Il palcoscenico è quello dei teenagers in branco. Nella parte iniziale della trama tiene bene la scena e sembra riprodurre un mosaico tipico, che sorprende per lo stridore di più tessere colorate a contrasto accostate, nello stesso modo in cui fa male, in un gruppo, la collisione fra sensibilità differenti. Denis, Federica, Giada, Giulia, Selene, Viola ondeggiano fra la normalità delle mattine a scuola e gli impacci tipici delle feste tardo-pomeridiane del sabato, a casa. Mentre nel romanzo la naturalezza dei problemi più quotidiani e il peso dei pregiudizi più comuni s’incontrano con un realismo lucido, a tratti gelido.
Prendono molto, nella lettura, la ferocia di un bullismo declinato al femminile, l’omosessualità a uno stadio embrionale di riconoscimento, quando è ancora bassa l’autostima e perciò è anche sconosciuto il modo per alleggerire il macigno dei sensi di colpa. E resta sempre alta, nel seguito della storia, la temperatura di un’immedicabile sensibilità del lettore all’ipersensibilità dei protagonisti.

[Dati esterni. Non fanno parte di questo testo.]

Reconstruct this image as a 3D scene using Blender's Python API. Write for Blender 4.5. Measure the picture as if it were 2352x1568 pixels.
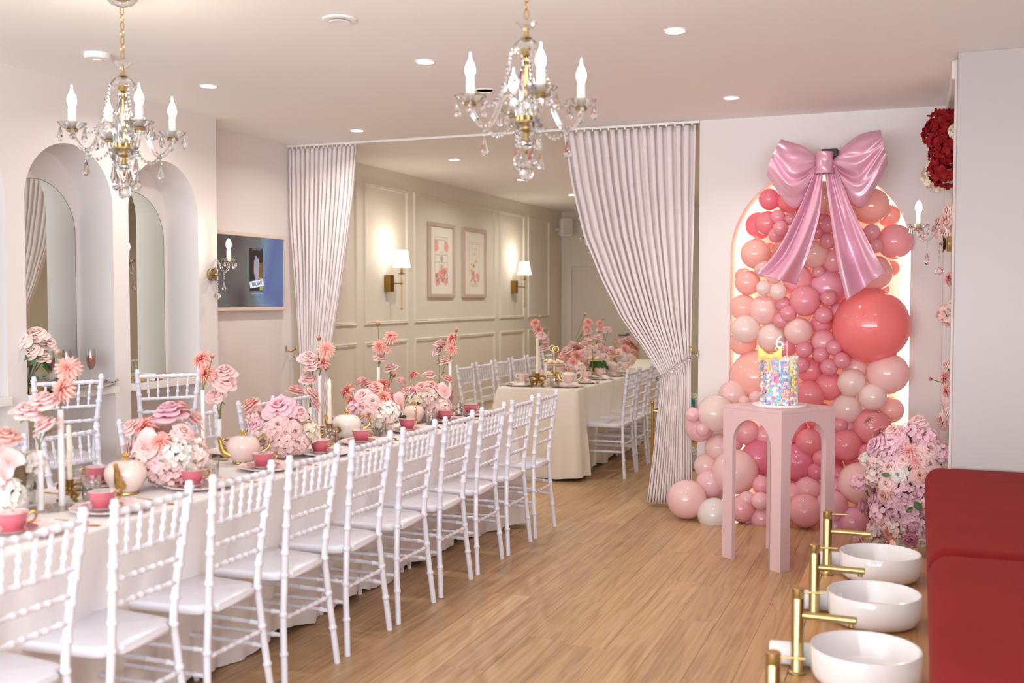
import bpy, bmesh, math, random
from mathutils import Vector, Matrix, Euler
PI = math.pi
scene = bpy.context.scene
for _o in list(bpy.data.objects): bpy.data.objects.remove(_o)
COL = scene.collection

# ---------------------------------------------------------------- camera
cam_d = bpy.data.cameras.new('camera'); cam = bpy.data.objects.new('camera', cam_d); COL.objects.link(cam)
cam.location = (0, 0, 1.5)
cam.rotation_euler = (math.radians(90 - 2.3426), 0, math.radians(21.088))
cam_d.sensor_width = 36.0; cam_d.lens = 36.0 * 2420 / 2352
cam_d.clip_start = .05; cam_d.clip_end = 60
cam_d.dof.use_dof = True; cam_d.dof.focus_distance = 6.3; cam_d.dof.aperture_fstop = 2.2
scene.camera = cam
# ---------------------------------------------------------------- view and world
vs = scene.view_settings
vs.view_transform = 'Standard'; vs.look = 'None'; vs.gamma = 1; vs.use_curve_mapping = False
vs.exposure = 0.32
W = bpy.data.worlds.new('daylight'); scene.world = W; W.use_nodes = True
W.node_tree.nodes['Background'].inputs[0].default_value = (.93, .96, 1, 1)
W.node_tree.nodes['Background'].inputs[1].default_value = 1.0
scene.cycles.max_bounces = 8; scene.cycles.diffuse_bounces = 5; scene.cycles.glossy_bounces = 3
scene.cycles.adaptive_threshold = .025; scene.cycles.transmission_bounces = 6; scene.cycles.transparent_max_bounces = 10
scene.cycles.caustics_reflective = False; scene.cycles.caustics_refractive = False
scene.cycles.sample_clamp_indirect = 6
scene.cycles.blur_glossy = .5
def area(name, loc, rot, sx, sy, power, col=(1, 1, 1), shape='RECTANGLE', spread=PI):
    d = bpy.data.lights.new(name, 'AREA'); d.shape = shape; d.size = sx
    if shape in ('RECTANGLE', 'ELLIPSE'): d.size_y = sy
    d.energy = power; d.color = col; d.spread = spread
    o = bpy.data.objects.new(name, d); COL.objects.link(o); o.location = loc; o.rotation_euler = rot
    return o
# daylight through the shop-front glazing behind the camera
area('shopfront_daylight', (-.9, -2.45, 1.35), (PI/2+math.radians(52), 0, 0), 7.6, 2.2, 520, (.83, .915, 1))
DOWNLIGHT_W = 8.5; RIGHT_W = 3.6; DOWNLIGHT_COL = (1, .94, .88); FAR_W = 9; FAR_COL = (1, .93, .84)

# ---------------------------------------------------------------- colour and materials
def lin(c): return c / 12.92 if c <= .04045 else ((c + .055) / 1.055) ** 2.4
def hexc(h):
    h = h.lstrip('#'); return tuple(lin(int(h[i:i+2], 16) / 255) for i in (0, 2, 4))
MATS = {}
def mat(name, col='#ffffff', rough=.5, metal=0., noise=0., nscale=8., bump=0., bscale=60., trans=0., ior=1.45, emit=0., ecol=None, coat=0., sheen=0., sss=0., spec=None, translucent=0., rand=0.):
    if name in MATS: return MATS[name]
    m = bpy.data.materials.new(name); m.use_nodes = True; nt = m.node_tree; N = nt.nodes; L = nt.links
    b = N['Principled BSDF']; c = hexc(col) if isinstance(col, str) else col
    b.inputs['Base Color'].default_value = (*c, 1); b.inputs['Roughness'].default_value = rough; b.inputs['Metallic'].default_value = metal
    b.inputs['IOR'].default_value = ior
    if trans: b.inputs['Transmission Weight'].default_value = trans
    if coat: b.inputs['Coat Weight'].default_value = coat; b.inputs['Coat Roughness'].default_value = .06
    if sheen: b.inputs['Sheen Weight'].default_value = sheen
    if spec is not None: b.inputs['Specular IOR Level'].default_value = spec
    if sss: b.inputs['Subsurface Weight'].default_value = sss; b.inputs['Subsurface Scale'].default_value = .05; b.inputs['Subsurface Radius'].default_value = (1, .5, .4)
    if emit: b.inputs['Emission Color'].default_value = (*(ecol or c), 1); b.inputs['Emission Strength'].default_value = emit
    tc = N.new('ShaderNodeTexCoord') if (noise or bump) else None
    last = None
    if noise:
        n = N.new('ShaderNodeTexNoise'); n.inputs['Scale'].default_value = nscale; n.inputs['Detail'].default_value = 4
        L.new(tc.outputs['Object'], n.inputs['Vector'])
        mx = N.new('ShaderNodeMix'); mx.data_type = 'RGBA'
        mx.inputs[6].default_value = (*[v * (1 - noise) for v in c], 1); mx.inputs[7].default_value = (*[min(1, v * (1 + noise)) for v in c], 1)
        L.new(n.outputs['Fac'], mx.inputs[0]); last = mx.outputs[2]
    if rand:
        oi = N.new('ShaderNodeObjectInfo'); hs = N.new('ShaderNodeHueSaturation')
        mr = N.new('ShaderNodeMapRange'); mr.inputs[3].default_value = 1 - rand; mr.inputs[4].default_value = 1 + rand
        L.new(oi.outputs['Random'], mr.inputs[0]); L.new(mr.outputs[0], hs.inputs['Value'])
        if last: L.new(last, hs.inputs['Color'])
        else: hs.inputs['Color'].default_value = (*c, 1)
        last = hs.outputs[0]
    if last: L.new(last, b.inputs['Base Color'])
    if bump:
        n = N.new('ShaderNodeTexNoise'); n.inputs['Scale'].default_value = bscale; n.inputs['Detail'].default_value = 3
        L.new(tc.outputs['Object'], n.inputs['Vector'])
        bp = N.new('ShaderNodeBump'); bp.inputs['Strength'].default_value = bump; bp.inputs['Distance'].default_value = .01
        L.new(n.outputs['Fac'], bp.inputs['Height']); L.new(bp.outputs[0], b.inputs['Normal'])
    if translucent:
        t = N.new('ShaderNodeBsdfTranslucent'); t.inputs['Color'].default_value = (*c, 1)
        if last: L.new(last, t.inputs['Color'])
        ms = N.new('ShaderNodeMixShader'); ms.inputs[0].default_value = translucent
        L.new(b.outputs[0], ms.inputs[1]); L.new(t.outputs[0], ms.inputs[2]); L.new(ms.outputs[0], N['Material Output'].inputs[0])
    MATS[name] = m; return m
def thin_glass(name, col='#ffffff', refl=.1):
    """thin clear wall: mostly see-through with a glossy rim"""
    m = bpy.data.materials.new(name); m.use_nodes = True; N = m.node_tree.nodes; L = m.node_tree.links; N.remove(N['Principled BSDF'])
    tr = N.new('ShaderNodeBsdfTransparent'); tr.inputs[0].default_value = (*hexc(col), 1); gl = N.new('ShaderNodeBsdfGlossy'); gl.inputs['Roughness'].default_value = .03
    lw = N.new('ShaderNodeLayerWeight'); lw.inputs['Blend'].default_value = .25; mr = N.new('ShaderNodeMapRange'); mr.inputs[3].default_value = .04; mr.inputs[4].default_value = .75
    L.new(lw.outputs['Facing'], mr.inputs[0]); ms = N.new('ShaderNodeMixShader'); L.new(mr.outputs[0], ms.inputs[0]); L.new(tr.outputs[0], ms.inputs[1]); L.new(gl.outputs[0], ms.inputs[2]); L.new(ms.outputs[0], N['Material Output'].inputs[0])
    MATS[name] = m; return m
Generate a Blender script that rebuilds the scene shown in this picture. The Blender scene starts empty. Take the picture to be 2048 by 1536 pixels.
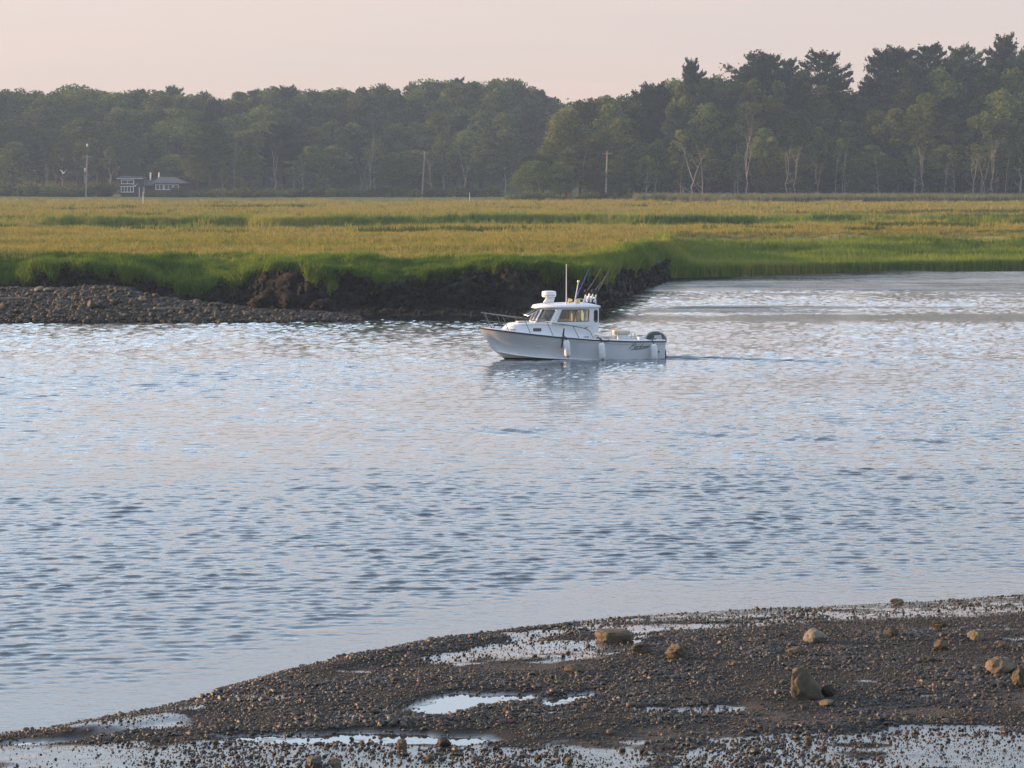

Perché le loro vicende, da adulti impaludati in un’incomunicabilità a due e con il mondo, sono sempre trattenute dall’impegno fermo a mai scoprirsi l’anima, e le loro emozioni vanno implodendo in uno stato di pericolosa, piatta neutralità.
Paolo Giordano scrive in modo pulito ed essenziale, con un nitore che garantisce, in tutto il corso della narrazione, incisività forte alle problematiche che nutrono la trama. Gli stati emozionali, veramente tanti e vari, sono espressi con similitudini di pregio, costruite con maestria.
Il protagonista Mattia, nei passi migliori del testo, sembra essere guidato dall’autore a soffermarsi, con tecnica metaletteraria, sulla forza delle parole, sul potere evocativo che esse sottendono. In un punto indimenticabile il panico arriva a materializzarsi in molecole visibili, che fluttuano vorticose e indomabili. È evidente che la scrittura razionale e lucida di Giordano si fa leggere ovunque come il corrispettivo letterario della sua professione: ricercatore universitario di fisica teorica.